Tuesday, March 22, 2011

Thoughts about Zena, and getting a new puppy

I was remembering today, how when she knew she was in trouble her muzzle would get all red, it was SO cute, and when she was excited, her whole face and neck and belly would blush, she just was so cute and full of spirit.
How much she loved car rides, and hated the rain, how she would literally hold it until she was about to pop before venturing out in the rain, haha.
I remember how her whole body wiggled when she saw me coming home, and how her tongue stuck out when she slept. And all of those wonderful memories are killing me now.
I miss her so much.

The hardest part for me is coming home at night and her not being at the gate ready to bound up the stairs.
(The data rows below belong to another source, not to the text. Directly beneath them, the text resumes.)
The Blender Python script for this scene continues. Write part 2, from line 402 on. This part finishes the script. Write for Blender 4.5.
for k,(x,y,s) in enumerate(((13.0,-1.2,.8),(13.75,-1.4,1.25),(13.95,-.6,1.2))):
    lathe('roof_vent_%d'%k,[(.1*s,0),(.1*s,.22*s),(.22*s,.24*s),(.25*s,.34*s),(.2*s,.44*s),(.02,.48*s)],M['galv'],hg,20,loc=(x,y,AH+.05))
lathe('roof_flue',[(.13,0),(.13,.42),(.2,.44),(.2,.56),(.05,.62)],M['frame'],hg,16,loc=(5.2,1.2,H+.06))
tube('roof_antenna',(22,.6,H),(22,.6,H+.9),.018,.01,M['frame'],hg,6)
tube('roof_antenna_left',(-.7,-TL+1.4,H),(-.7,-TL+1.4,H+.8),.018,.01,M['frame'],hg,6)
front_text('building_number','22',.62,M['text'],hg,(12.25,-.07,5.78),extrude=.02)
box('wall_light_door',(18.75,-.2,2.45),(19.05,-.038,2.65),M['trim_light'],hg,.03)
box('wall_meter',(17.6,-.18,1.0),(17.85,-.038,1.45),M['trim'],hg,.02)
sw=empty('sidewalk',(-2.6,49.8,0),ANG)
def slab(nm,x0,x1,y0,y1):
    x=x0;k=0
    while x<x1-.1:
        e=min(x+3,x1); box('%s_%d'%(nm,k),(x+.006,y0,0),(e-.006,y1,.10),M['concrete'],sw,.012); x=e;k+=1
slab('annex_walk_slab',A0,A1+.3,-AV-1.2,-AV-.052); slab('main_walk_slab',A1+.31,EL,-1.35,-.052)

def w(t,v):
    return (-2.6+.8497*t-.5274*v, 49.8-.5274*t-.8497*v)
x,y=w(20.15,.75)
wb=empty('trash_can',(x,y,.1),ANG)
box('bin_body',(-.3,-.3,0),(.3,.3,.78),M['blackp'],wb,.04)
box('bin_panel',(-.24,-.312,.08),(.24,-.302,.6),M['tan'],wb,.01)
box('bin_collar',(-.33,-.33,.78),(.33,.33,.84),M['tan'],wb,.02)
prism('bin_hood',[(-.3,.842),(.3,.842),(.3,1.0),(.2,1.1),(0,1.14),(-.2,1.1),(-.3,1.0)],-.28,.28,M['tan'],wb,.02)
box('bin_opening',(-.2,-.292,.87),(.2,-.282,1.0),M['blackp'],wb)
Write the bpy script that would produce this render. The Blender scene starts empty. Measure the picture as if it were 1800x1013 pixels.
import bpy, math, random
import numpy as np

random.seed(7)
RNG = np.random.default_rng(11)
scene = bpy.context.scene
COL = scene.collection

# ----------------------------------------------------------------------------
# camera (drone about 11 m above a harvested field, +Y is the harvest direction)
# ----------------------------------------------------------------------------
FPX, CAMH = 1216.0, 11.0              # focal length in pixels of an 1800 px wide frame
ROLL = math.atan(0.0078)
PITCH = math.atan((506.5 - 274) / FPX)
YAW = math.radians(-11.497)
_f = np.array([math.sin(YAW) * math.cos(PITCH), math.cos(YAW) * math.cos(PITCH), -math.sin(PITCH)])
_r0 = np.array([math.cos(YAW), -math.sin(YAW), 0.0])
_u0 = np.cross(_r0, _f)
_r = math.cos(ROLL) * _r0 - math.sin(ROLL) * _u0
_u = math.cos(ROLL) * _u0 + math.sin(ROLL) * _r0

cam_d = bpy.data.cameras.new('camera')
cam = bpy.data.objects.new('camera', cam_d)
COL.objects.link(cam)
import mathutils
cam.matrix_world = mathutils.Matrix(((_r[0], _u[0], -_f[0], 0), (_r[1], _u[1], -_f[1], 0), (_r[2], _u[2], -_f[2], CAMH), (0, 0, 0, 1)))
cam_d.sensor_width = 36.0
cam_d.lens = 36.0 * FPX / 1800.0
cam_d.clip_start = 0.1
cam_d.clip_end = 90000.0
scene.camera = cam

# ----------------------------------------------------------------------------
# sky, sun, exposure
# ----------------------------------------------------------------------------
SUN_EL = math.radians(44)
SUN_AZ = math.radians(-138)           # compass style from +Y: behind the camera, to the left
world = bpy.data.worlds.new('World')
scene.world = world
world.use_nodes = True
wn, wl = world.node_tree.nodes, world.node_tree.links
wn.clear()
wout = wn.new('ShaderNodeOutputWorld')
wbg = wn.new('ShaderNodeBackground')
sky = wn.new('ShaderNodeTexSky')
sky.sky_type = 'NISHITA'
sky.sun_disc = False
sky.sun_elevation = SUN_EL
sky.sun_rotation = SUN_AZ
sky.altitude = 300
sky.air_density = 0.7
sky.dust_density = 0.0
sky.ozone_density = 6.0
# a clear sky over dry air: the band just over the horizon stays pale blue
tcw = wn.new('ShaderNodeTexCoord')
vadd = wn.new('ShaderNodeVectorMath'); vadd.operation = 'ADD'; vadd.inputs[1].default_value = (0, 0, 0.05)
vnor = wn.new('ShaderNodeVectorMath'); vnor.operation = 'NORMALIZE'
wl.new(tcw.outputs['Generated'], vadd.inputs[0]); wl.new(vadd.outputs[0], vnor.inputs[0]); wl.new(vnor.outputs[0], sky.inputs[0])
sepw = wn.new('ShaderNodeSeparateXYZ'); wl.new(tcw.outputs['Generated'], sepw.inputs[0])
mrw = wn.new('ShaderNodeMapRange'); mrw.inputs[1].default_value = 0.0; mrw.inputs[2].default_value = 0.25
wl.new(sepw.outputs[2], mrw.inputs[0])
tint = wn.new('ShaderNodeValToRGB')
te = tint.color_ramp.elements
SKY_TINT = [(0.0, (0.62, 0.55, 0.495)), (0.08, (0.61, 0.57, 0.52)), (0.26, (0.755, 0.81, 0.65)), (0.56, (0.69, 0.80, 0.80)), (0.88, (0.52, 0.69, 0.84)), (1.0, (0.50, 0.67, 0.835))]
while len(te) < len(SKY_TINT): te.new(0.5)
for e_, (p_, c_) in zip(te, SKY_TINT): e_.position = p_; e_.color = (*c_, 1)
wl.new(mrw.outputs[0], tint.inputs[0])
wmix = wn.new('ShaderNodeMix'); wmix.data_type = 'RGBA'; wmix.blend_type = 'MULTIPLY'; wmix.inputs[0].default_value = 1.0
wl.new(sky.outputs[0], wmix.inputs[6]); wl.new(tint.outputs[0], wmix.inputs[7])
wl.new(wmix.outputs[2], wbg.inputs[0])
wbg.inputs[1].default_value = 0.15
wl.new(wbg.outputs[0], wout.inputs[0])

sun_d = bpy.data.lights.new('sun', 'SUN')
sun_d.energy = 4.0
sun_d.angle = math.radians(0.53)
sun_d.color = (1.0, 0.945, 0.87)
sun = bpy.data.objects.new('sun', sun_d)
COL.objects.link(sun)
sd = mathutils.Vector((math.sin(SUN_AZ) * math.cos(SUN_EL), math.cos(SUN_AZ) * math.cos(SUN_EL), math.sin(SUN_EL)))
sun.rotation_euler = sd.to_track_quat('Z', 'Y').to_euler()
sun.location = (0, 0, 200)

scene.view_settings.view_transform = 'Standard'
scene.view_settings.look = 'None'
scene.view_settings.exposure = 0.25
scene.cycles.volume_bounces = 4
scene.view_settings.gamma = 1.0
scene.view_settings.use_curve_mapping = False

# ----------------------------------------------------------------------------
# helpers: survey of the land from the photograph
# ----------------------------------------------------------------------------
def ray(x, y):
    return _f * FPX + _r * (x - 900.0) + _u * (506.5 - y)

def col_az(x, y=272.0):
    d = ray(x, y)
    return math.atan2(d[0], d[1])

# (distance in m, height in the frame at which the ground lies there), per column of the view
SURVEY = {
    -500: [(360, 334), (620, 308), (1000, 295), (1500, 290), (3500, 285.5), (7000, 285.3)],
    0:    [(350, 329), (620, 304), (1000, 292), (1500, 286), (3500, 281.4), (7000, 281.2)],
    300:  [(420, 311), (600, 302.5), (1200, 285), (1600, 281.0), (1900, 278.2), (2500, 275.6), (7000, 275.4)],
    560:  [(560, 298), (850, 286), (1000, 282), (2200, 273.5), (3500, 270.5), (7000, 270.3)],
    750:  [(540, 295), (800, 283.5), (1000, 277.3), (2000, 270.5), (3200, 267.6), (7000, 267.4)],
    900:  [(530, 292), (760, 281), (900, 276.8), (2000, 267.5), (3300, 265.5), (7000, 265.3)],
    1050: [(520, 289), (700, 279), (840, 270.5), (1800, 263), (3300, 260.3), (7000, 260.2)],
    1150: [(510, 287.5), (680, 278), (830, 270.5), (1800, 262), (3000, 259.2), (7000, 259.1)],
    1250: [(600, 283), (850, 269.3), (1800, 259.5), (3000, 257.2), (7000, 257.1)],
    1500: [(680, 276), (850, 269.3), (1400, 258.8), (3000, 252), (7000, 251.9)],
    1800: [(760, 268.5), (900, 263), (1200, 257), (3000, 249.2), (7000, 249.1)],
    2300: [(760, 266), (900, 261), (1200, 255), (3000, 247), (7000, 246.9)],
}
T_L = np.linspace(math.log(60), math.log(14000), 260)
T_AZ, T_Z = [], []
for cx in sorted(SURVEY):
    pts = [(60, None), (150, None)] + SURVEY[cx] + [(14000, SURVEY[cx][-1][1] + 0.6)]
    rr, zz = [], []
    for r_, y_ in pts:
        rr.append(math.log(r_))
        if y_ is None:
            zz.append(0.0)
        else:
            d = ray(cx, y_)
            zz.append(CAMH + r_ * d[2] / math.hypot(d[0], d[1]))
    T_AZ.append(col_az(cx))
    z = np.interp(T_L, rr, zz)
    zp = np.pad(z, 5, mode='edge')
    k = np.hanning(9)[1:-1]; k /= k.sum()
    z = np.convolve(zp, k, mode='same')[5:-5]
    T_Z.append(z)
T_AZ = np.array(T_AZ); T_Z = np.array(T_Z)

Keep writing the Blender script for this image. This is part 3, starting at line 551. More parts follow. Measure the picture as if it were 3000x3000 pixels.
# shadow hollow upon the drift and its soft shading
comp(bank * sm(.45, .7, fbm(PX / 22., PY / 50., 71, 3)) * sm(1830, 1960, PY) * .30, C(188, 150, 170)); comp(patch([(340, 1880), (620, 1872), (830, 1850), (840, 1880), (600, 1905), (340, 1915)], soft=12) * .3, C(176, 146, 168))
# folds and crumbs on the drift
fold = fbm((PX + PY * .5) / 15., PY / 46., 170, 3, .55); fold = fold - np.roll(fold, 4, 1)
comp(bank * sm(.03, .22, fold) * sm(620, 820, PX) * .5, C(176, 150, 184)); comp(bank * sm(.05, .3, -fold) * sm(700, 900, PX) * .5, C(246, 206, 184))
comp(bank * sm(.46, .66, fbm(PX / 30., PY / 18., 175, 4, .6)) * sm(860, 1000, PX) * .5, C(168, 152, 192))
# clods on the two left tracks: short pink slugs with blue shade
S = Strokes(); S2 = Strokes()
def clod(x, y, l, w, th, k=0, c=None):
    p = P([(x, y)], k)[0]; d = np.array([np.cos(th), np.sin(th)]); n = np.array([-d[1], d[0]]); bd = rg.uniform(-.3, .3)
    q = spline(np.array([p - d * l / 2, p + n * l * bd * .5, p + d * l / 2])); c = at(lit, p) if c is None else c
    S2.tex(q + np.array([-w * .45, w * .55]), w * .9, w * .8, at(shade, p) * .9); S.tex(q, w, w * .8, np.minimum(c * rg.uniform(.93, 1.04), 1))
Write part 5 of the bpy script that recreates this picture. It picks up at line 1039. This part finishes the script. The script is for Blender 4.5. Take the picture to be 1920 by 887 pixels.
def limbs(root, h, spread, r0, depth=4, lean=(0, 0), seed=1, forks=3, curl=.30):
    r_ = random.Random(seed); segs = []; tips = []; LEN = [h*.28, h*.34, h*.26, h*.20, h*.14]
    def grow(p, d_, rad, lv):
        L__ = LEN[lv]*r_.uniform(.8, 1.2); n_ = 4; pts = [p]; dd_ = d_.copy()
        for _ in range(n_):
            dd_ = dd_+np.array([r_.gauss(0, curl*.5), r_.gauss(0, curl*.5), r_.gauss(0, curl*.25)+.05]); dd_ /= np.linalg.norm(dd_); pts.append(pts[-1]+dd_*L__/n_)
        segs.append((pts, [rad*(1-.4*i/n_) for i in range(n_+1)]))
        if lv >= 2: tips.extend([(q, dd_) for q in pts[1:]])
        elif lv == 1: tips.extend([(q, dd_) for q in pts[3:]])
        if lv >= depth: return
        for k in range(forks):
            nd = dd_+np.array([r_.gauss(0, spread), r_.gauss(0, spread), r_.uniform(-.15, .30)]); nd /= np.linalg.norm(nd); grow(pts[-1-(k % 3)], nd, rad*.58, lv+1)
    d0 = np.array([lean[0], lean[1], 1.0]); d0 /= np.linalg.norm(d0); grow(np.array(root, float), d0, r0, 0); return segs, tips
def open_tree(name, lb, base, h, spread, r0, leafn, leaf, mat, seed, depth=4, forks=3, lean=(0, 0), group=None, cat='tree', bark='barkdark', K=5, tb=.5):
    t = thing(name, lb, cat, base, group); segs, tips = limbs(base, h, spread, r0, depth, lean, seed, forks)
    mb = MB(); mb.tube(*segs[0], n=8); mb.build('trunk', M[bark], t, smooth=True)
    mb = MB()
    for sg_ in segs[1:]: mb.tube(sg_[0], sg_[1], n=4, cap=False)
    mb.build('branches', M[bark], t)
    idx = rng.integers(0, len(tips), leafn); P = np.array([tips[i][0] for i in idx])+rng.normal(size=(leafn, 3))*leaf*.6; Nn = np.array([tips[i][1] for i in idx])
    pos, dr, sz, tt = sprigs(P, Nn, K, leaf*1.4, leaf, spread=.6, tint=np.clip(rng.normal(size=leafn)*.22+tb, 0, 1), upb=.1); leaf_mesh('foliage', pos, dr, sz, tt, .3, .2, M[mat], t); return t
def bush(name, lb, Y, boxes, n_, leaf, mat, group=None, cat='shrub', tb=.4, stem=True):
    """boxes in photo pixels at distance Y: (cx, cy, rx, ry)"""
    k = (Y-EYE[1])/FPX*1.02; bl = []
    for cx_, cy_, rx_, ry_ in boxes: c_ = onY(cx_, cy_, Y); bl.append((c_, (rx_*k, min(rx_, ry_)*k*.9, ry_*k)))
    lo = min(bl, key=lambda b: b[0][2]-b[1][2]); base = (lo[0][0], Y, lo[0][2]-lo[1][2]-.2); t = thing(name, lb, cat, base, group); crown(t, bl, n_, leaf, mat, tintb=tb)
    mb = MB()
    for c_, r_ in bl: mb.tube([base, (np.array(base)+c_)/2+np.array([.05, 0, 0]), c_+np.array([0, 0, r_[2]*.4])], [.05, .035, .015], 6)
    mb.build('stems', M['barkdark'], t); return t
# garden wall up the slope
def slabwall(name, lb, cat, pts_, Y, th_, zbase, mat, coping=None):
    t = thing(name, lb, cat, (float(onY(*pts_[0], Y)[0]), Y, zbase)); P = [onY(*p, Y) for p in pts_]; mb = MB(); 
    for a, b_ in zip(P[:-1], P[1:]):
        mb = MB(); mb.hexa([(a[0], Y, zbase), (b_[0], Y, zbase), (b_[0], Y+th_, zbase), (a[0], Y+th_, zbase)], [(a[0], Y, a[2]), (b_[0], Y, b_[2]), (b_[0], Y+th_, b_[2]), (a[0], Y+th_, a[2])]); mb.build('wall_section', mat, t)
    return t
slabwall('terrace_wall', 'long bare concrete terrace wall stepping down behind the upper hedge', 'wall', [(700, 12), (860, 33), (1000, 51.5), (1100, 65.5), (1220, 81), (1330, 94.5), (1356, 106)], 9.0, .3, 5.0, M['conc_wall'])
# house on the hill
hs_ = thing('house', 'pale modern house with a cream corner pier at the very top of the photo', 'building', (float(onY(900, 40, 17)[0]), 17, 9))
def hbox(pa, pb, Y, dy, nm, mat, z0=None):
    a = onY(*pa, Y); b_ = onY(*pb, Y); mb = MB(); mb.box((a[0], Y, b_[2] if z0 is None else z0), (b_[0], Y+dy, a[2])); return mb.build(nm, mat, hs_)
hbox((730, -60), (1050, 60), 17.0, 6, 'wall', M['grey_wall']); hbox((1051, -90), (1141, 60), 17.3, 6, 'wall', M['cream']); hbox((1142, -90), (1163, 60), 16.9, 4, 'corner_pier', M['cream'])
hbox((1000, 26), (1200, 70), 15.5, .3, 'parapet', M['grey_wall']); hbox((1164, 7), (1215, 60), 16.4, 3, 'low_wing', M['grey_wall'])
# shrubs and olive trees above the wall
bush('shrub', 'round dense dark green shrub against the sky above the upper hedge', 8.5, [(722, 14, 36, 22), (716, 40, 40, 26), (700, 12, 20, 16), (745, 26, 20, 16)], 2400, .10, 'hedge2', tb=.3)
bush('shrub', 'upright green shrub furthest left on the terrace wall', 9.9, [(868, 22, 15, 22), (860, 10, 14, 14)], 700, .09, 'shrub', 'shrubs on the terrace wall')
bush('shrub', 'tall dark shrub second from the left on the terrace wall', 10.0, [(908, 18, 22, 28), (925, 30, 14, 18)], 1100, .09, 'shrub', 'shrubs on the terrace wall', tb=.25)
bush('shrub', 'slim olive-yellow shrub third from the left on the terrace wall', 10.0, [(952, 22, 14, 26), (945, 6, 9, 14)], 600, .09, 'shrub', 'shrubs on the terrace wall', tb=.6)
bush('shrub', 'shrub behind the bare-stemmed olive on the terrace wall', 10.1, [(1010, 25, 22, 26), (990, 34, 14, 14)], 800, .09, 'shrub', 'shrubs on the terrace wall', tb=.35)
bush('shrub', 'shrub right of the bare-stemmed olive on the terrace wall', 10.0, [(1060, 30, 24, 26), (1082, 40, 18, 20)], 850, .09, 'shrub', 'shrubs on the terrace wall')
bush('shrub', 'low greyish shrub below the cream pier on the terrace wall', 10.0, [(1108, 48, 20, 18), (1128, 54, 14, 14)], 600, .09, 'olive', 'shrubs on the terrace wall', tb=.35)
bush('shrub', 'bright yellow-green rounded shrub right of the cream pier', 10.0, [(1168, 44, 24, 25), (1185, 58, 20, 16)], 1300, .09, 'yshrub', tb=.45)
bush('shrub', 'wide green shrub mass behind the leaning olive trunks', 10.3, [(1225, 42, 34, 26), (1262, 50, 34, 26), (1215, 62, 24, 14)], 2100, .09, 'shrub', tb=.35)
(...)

Or not having her laying all over my damn clothes, or not giving her anymore baths with my strawberry shampoo mixed in to help it smell better.

Not having her to just rub her head on my leg as I sat on the couch and she sat beside me.

She's a good girl, and I will miss her forever.

Alot of people think that I'm getting a new animal too soon, and that's just not the case.

My dog is gone, and not saving another one isn't going to bring her back, and it's probably going to make it harder to get over her loss.

Nolee is the name of the puppy I"m looking at, I go to meet her tomorrow, she's a lab, we will see if I like her or not, she seems sweet enough in the pictures, and the video.

She is a six year old black labrador, and a very happy puppy.

I will miss the energy and boundless enthusiasm of my boxer pit baby, but It's entirely too soon for me to get another one of the same breed, though Mugsy is adorable, and I like him alot too.

We will see tomorrow I will go fill out the application, see if I'm allowed to have one at all, they have to approve you.

Talked to my land lord today, to make sure that getting another puppy was ok, and got the go ahead, the shelter will call them and make sure everything is kosher with them, and then hopefully on sunday I'll get to take my puppy home....

No I'm not over Zena's death, not in the least, but rescuing another puppy will help me get over it I think.

The tears don't stop, I think about her and go off in a fit of crying, and I'm sure I will continue to for a while, but that's no reason to let a puppy get gassed. I can provide a good loving home, and that's what a puppy needs.

Rest in peace Zena, you are in a better place, and I will see you one day, and introduce you to this puppy too. <3 you.